The director of the Washington-based International Monetary Fund, Dominique Strauss-Kahn, will meet with Spanish Prime Minister Jose Luis Rogriguez Zapatero on Friday, the government said in a statement.

Earlier on Wednesday Spanish business daily El Economista, citing "sources close to the issuing entity", reported that the IMF, the European Union and the US Treasury had drawn up a liquidity plan for Spain including a credit line of up between 200 and 250 billion euros (335 billion dollars).

The plan would use money from a special-purpose fund set up by the 16 nations that use the euro single currency that will have up to 440 billion euros to lend to euro zone nations that run into Greek-style debt problems, it added.

Asked about the possibility of such a plan being prepared for Spain, Finance Minister Elena Salgado said: "Absolutely not.
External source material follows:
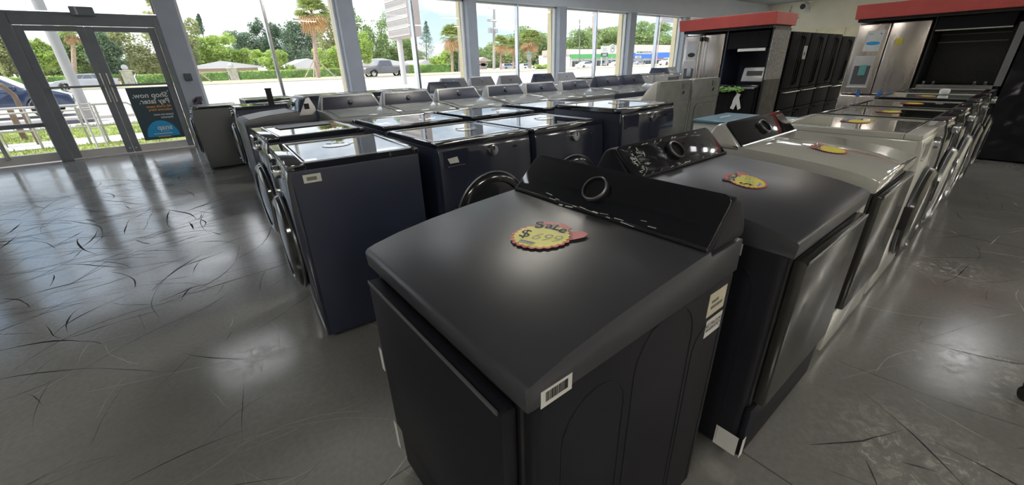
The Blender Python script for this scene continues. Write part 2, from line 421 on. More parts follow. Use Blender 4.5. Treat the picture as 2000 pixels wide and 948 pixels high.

I don't know anymore how you want me to deny it."

German media on Friday also reported that a rescue plan was being prepared to aid Spain, which had the third-largest public deficit in the eurozone last year after Greece and Ireland.

The reports were denied by the Spanish government, the European Commission and the Germany government.

The Spanish government has unveiled billions euros in spending cuts this year to slash the public deficit to the eurozone limit of 3.0 of GDP by 2013 from 11.2 percent last year.